A John Kelly in Salem appears on a petition for the formation of one or more counties in 1769. Samuel Kelly was one of his associates. John Kelly renders an account of individual losses which he met at Ticonderoga. John Kelly of Dover, in 1782, furnished an affidavit in relation to the identity of a soldier. John Kelly of Deerfield was a recruit for the Continental army in 1780. John Kelly was one of the selectmen of Salem in 1775.

John E. Kelly was one of Warner’s selectmen in 1801. John Kelly of North Hampton was one of Captain Parsons’ company, Colonel Runnells’ regiment, at Charleston, in 1781.

John Kelly of New York was granted 69,100 acres of land in Lamoiville, Vt., in 1787. In 1791 he was given 30,000 acres more. In both cases the grants were made by the legislature of Vermont. This John Kelly must have been one of the “Royal Order of Patroons.” Kellyburg, Kellyvale, and Kelly Grant marked his progress in the Green Mountain state. John Kelly, a native of Plaistow, graduated from Amherst College in 1825. He lived in Chester in 1833. The history of the town speaks of him in the highest terms.

Ezekiel Kelly, a native of Newbury, Mass., was in Chester, N. H., in 1784. Col. Israel W. Kelly resided there in 1810, and Ephraim Kelly was one of the selectmen in 1825.

Rev.

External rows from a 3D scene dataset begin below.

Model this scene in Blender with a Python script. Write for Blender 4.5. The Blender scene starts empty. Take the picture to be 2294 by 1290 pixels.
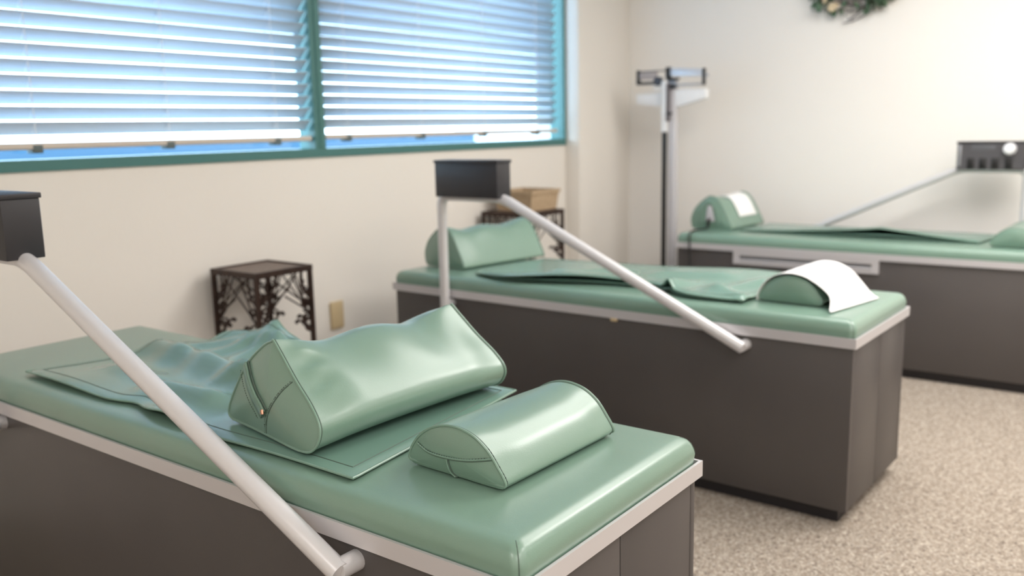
import bpy, bmesh, math, random
from mathutils import Vector, Matrix, Euler
R = random.Random(7)
scene = bpy.context.scene
COL = scene.collection
PI = math.pi

# ------------------------------------------------------------------ camera
cam_d = bpy.data.cameras.new('camera')
cam = bpy.data.objects.new('camera', cam_d); COL.objects.link(cam)
r_ = Vector((0.5909, -0.8064, -0.0211)); u_ = Vector((0.1539, 0.0870, 0.9842)); f_ = Vector((0.7919, 0.5849, -0.1756))
f_.normalize(); r_ = (r_ - f_*r_.dot(f_)).normalized(); u_ = r_.cross(f_)
M = Matrix((r_, u_, -f_)).transposed().to_4x4(); M.translation = Vector((0, 0, 1.2762))
cam.matrix_world = M
cam_d.sensor_width = 36; cam_d.sensor_fit = 'HORIZONTAL'; cam_d.lens = 31.464
cam_d.clip_start = .02
cam_d.dof.use_dof = True; cam_d.dof.focus_distance = 1.55; cam_d.dof.aperture_fstop = 2.6
scene.camera = cam

# ------------------------------------------------------------------ world, lamps, exposure
world = bpy.data.worlds.new('sky'); scene.world = world; world.use_nodes = True
wn = world.node_tree.nodes; wl = world.node_tree.links
bg = wn['Background']; bg.inputs['Strength'].default_value = 11.0
tc = wn.new('ShaderNodeTexCoord'); sp = wn.new('ShaderNodeSeparateXYZ'); rp = wn.new('ShaderNodeValToRGB')
wl.new(tc.outputs['Generated'], sp.inputs[0]); wl.new(sp.outputs['Z'], rp.inputs[0]); wl.new(rp.outputs[0], bg.inputs['Color'])
rp.color_ramp.elements[0].position = 0.0; rp.color_ramp.elements[0].color = (.86, .93, 1, 1)
rp.color_ramp.elements[1].position = 0.8; rp.color_ramp.elements[1].color = (.60, .78, 1, 1)

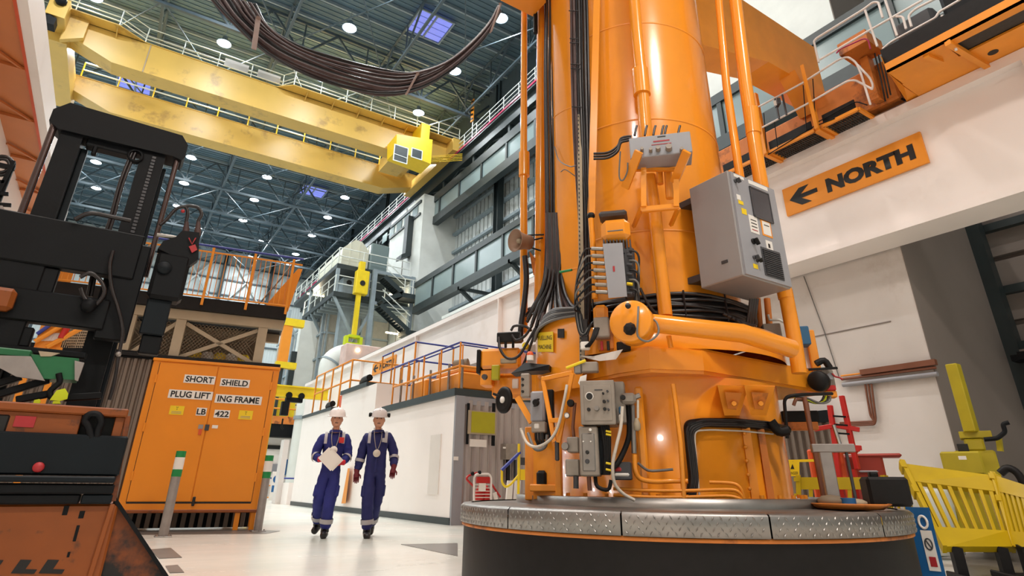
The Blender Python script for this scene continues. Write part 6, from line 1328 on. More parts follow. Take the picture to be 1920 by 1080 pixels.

John Kelly of Hampstead was of the sixth generation of John Kelly of Newbury, Mass., who came over in 1635. He had five sons and seven daughters. He died in Hampstead in 1848. Three of his sons were college graduates. He wrote a history of Hampstead. He was pastor of the church in that town from 1792 to his death in 1848, fifty-six years.

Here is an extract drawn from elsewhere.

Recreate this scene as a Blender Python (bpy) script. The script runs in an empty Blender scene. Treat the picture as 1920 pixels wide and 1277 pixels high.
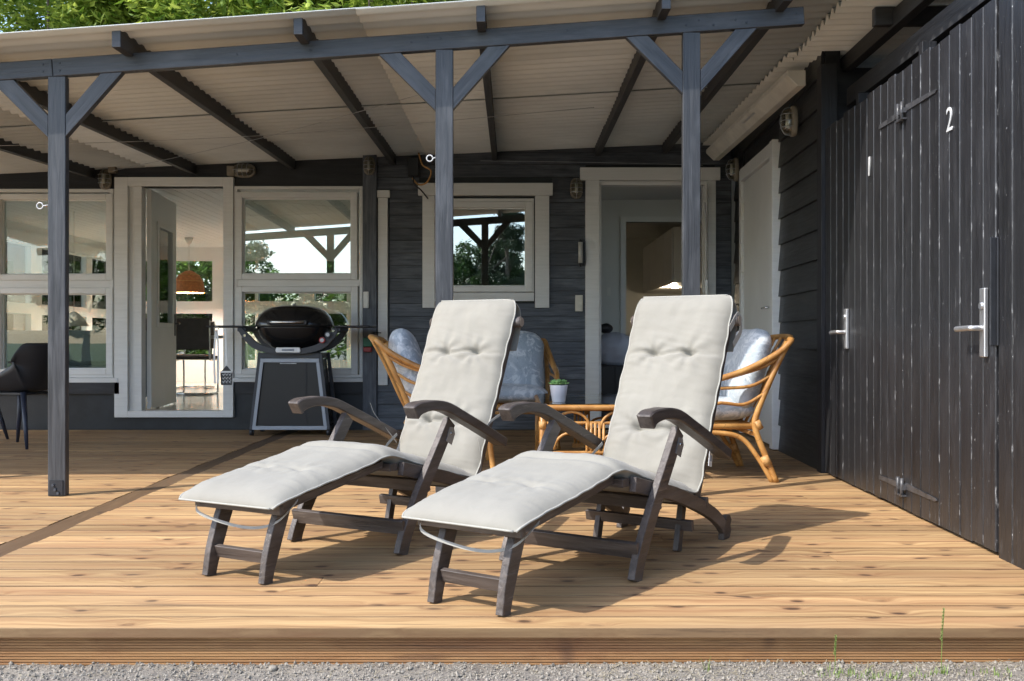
import bpy, bmesh, math, random
from mathutils import Vector, Matrix, noise

random.seed(7)
PI = math.pi
R = math.radians
scene = bpy.context.scene
COL = scene.collection

# ------------------------------------------------------------------ camera
cam_d = bpy.data.cameras.new('camera')
cam = bpy.data.objects.new('camera', cam_d)
COL.objects.link(cam)
cam.location = (0, 0, 0.85)
cam.rotation_euler = (R(90), 0, 0)
cam_d.sensor_width = 36
cam_d.lens = 1850 / 1920 * 36
cam_d.clip_start = 0.05
cam_d.clip_end = 600
scene.camera = cam

# ------------------------------------------------------------------ light
SA, SB = 0.76, 0.47                       # shadow run in x and y per metre of height
sun_dir = Vector((SA, SB, -1)).normalized()
elev = math.asin(-sun_dir.z)
world = bpy.data.worlds.new('World')
scene.world = world
world.use_nodes = True
wn = world.node_tree
bg = wn.nodes['Background']
sky = wn.nodes.new('ShaderNodeTexSky')
sky.sky_type = 'NISHITA'
sky.sun_disc = False
sky.sun_elevation = elev
sky.sun_rotation = math.atan2(-sun_dir.x, -sun_dir.y)
sky.dust_density = 1.2
sky.ozone_density = 1.0
sky.air_density = 1.0
wn.links.new(sky.outputs[0], bg.inputs[0])
bg.inputs[1].default_value = 0.15
sd = bpy.data.lights.new('sun', 'SUN')
sun = bpy.data.objects.new('sun', sd)
COL.objects.link(sun)
sun.location = (-6, -4, 9)
sd.energy = 2.0
sd.angle = R(0.6)
sd.color = (1.0, 0.955, 0.89)
sun.rotation_euler = sun_dir.to_track_quat('-Z', 'Y').to_euler()
scene.view_settings.view_transform = 'Standard'
scene.view_settings.look = 'None'
scene.view_settings.gamma = 1.0
scene.view_settings.exposure = 1.55
scene.view_settings.use_curve_mapping = False

# ------------------------------------------------------------------ materials
def new_mat(name):
    m = bpy.data.materials.new(name)
    m.use_nodes = True
    nt = m.node_tree
    return m, nt, nt.nodes['Principled BSDF']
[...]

The ways of the Kellys were not always smooth, for Brewster’s Rambles Around Portsmouth says, that in July, 1686, John Kelly and his family were ordered to give security or leave town, a survival of the custom in vogue in Boston and probably introduced to New Hampshire when the Province came under the control of Massachusetts Bay.

John Kelly was a Revolutionary soldier and died in Raymond. A John Kelly was one of Windham’s first settlers, and a type of the late historian Morrison’s so-called “pure-blooded Scotch Irishman.”

John Kelly was a member of the governor’s council in 1846. John Kelly was register of probate for Hillsborough County, N. H., 1831 to 1837. John Kelly was register of deeds in Rockingham County from 1832 to 1837.

Joseph Kelly was one of the selectmen of Sunbudy in 1757. Joseph Kelly was a prisoner in Amherst jail in 1774. The occasion for it was an assault he made on John Holman. It seems clear that the cause of the trouble was political, for the Provincial papers contain several petitions from some of the towns of Hillsborough County asking for his release. He was a Nottingham man, and from the records seemed to be in hot water a good part of the time. He raised a company in June, 1775, but his men refused to allow Major Hobart to muster them into the service. His troubles extended to 1787.